Al Jazeera’s Neave Barker, reporting from Moscow, said that a lesser charge involving stealing shares of an oil company has been dropped.

“All indications are now that the two may well spend another six years in prison, bringing their total period of incarceration to 14 years,” he said.

The complete verdict may take up to five days to read.

Khodorkovsky is already serving an eight-year sentence for tax evasion in a case his supporters say is politically motivated, as he sponsored the political rivals of Vladimir Putin, Russia’s former president and current prime minister.

Khodorkovsky himself had always insisted that the case against him amounted to a political vendetta.

“Khodorkovsky had somewhat resigned himself to spending old age behind bars,” our correspondent said.

“His supporters, his defence team and he himself, along with his associate Platon Lebedev, believe that this was very much a politicised case; that Khodorkovsky was being punished for mixing essentially business and politics in the 1990s; punished for having political ambitions that directly challenged the authority of former president Vladimir Putin,” said Barker.

‘External pressure’

Vadim Klyuvgant, Khodorkovsky’s lawyer, said external pressure on Viktor Danilkin, the judge, influenced the guilty verdict.

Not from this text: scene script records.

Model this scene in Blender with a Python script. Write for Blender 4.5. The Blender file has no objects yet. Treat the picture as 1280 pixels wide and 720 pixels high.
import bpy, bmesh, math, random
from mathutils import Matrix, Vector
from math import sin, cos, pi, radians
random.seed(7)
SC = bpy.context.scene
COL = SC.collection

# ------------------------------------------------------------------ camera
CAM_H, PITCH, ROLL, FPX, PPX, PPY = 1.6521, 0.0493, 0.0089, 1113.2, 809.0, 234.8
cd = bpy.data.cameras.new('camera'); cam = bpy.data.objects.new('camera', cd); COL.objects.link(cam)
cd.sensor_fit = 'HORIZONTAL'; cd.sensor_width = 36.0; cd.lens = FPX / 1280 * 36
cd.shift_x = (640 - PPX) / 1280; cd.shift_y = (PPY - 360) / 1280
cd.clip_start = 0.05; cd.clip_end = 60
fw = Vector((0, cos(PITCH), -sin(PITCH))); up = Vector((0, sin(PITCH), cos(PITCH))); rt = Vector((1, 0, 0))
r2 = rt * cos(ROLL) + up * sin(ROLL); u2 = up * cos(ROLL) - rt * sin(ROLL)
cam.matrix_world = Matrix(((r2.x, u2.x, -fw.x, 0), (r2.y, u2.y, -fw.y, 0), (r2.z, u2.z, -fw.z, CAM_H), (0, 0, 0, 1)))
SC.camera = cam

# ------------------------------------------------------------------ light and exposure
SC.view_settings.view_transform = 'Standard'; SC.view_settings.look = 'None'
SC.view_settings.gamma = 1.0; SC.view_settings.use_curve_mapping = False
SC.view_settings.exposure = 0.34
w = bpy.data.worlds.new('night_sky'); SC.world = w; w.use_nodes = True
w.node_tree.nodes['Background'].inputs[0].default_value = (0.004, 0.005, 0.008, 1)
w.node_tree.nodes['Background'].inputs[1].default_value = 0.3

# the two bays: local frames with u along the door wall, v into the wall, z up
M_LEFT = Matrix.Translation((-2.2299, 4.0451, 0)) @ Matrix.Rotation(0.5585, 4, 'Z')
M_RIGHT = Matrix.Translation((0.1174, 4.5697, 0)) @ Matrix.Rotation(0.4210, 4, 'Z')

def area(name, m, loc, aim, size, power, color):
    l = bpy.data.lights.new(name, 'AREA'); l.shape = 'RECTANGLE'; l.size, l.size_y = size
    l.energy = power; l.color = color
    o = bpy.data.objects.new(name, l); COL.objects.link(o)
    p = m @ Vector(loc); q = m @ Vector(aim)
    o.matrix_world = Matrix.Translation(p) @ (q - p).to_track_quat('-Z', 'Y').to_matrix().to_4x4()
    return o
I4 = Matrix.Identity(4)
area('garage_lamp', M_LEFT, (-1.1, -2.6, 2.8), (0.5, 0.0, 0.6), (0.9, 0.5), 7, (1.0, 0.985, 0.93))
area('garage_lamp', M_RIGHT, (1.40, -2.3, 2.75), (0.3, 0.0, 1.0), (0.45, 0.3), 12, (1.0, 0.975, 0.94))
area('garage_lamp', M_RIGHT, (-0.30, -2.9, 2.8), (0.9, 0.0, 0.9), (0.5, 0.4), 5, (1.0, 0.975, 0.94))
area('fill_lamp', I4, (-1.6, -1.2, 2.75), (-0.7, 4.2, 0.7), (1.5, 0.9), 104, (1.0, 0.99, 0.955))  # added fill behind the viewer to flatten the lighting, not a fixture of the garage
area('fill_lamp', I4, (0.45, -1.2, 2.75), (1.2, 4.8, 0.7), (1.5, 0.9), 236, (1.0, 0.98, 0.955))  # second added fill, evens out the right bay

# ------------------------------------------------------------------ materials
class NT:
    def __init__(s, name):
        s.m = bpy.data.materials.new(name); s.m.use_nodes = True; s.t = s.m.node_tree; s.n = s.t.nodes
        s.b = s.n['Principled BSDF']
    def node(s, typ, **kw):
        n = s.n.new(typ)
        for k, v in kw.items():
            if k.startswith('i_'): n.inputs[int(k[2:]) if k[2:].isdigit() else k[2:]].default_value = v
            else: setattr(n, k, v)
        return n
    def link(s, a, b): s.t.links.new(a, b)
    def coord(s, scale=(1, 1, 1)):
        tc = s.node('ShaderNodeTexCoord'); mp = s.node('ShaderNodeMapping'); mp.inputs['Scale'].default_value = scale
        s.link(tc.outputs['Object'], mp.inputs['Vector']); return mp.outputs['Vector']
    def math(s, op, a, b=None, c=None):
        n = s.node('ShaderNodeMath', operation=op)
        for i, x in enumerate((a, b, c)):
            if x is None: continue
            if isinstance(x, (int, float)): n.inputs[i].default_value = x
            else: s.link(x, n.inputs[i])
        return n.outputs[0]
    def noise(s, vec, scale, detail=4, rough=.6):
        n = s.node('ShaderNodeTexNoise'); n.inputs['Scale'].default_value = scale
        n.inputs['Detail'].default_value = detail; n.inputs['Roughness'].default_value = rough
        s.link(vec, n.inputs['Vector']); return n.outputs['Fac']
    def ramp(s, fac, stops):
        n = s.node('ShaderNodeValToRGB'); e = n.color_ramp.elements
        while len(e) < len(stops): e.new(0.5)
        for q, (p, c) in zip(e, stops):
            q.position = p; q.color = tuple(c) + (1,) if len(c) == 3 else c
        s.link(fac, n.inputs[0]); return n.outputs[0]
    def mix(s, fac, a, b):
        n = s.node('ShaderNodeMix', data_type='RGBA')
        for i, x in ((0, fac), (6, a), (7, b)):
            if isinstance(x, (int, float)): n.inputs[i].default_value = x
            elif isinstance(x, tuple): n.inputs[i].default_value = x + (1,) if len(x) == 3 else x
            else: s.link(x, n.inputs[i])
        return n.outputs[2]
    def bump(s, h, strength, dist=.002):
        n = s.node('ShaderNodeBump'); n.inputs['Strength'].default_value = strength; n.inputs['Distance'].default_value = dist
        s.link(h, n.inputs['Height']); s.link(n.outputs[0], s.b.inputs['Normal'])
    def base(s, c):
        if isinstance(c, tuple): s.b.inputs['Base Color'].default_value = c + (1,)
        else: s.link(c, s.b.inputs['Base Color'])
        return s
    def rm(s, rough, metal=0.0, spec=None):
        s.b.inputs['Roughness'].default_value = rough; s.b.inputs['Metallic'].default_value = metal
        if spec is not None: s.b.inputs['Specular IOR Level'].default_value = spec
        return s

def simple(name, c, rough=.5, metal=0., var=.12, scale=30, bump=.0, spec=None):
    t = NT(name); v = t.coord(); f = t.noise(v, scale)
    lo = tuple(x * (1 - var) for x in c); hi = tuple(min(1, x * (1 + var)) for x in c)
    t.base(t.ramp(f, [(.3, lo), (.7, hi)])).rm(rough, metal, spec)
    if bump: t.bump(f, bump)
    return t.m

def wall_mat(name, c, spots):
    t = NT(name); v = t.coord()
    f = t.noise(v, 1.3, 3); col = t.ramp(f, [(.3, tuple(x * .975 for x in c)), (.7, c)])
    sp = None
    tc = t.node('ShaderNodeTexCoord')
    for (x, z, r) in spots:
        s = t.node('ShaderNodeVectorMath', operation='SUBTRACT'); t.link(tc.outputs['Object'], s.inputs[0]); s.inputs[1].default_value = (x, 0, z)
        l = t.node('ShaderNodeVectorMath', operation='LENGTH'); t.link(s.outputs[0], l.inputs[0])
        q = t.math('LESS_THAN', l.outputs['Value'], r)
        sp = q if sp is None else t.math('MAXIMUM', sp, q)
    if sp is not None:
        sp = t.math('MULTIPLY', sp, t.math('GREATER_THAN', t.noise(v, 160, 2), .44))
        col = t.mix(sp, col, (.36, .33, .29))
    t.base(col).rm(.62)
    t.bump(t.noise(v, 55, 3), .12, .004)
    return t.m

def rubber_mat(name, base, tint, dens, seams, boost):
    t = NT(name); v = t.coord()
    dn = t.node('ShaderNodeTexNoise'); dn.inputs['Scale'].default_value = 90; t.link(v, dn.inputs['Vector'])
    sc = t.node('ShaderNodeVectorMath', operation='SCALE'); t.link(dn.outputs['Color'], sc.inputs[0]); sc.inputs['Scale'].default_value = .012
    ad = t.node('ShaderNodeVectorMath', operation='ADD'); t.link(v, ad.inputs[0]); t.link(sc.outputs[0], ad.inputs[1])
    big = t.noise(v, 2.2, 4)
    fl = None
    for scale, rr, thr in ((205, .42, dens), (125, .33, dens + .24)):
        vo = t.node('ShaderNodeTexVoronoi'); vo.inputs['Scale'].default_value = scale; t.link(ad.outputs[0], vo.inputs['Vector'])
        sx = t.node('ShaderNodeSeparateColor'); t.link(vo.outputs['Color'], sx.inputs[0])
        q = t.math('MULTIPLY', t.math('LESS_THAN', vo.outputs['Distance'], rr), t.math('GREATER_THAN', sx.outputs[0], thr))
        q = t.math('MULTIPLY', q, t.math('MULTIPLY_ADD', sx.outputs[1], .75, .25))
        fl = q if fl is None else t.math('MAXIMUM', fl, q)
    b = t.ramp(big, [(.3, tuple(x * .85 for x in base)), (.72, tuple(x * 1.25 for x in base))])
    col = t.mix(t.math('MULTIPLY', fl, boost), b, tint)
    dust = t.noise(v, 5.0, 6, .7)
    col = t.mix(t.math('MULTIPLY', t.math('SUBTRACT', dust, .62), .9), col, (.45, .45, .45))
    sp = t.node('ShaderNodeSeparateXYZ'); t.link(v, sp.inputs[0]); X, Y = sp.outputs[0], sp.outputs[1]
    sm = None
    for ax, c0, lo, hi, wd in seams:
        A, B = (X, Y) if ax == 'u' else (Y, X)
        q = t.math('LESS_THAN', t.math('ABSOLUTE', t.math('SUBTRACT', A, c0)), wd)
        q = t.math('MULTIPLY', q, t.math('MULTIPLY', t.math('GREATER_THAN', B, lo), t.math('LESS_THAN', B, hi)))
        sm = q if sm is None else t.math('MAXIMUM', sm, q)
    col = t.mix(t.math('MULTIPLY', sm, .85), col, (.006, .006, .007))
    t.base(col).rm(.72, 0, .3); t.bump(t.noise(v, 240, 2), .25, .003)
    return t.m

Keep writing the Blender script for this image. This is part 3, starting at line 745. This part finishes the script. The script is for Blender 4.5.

“From what we are hearing, we have no hesitation in saying that the court was under pressure. The court was not free to make a decision, because even if they theoretically found some kind of a crime, a free and reasonably-thinking man couldn’t have written the things in the verdict a priori (according to the facts) couldn’t have happened,” he said.

Klyuvgant also told hundreds of supporters and media gathered outside of the courthouse that he will appeal the sentence once announced.

The international community, Barker said, sees Khodorkovsky’s case as a test of the country’s investment climate.

“This is a case that has left a key business figure of the 1990s behind bars – something that put off foreign investments and domestic investors for a long period of time. They’re very weary about the business climate of this country and they’re watching the Khodorkovsky case as an indicator of the health of it.”

 A long battle

Russian police on Monday detained 20 demonstrators outside the Moscow courthouse where Khodorkovsky’s verdict was delivered. Hundreds had gathered , chanting “Freedom!” in support Khodorkovsky, who was once Russia’s richest man.

Khodorkovsky has been in a Moscow prison since 2003, but a court ruled in May that his detention would be extended pending a new trial. He embarked on a hunger strike in protest of the extension of his sentence.

He ended his strike after Dmitry Medvedev, the Russian president, was made aware of his situation.

US diplomatic cables released by WikiLeaks indicate that US officials feel the charges against Khodorkovsky are politically motivated.

One cable states that Khodorkovsky’s trial reveals “the effort that GOR (government of Russia) is willing to expend in order to save face, in this case by applying a superficial rule-of-law gloss to a cynical system where political enemies are eliminated with impunity.”

Putin earlier this month compared Khodorkovsky to US fraudster Bernard Madoff, who was sentenced to 150 years in jail, and observed that a “thief must be in prison”.

Putin has also in the past accused Khodorkovskyof contract killings, accusations that have never been raised in court.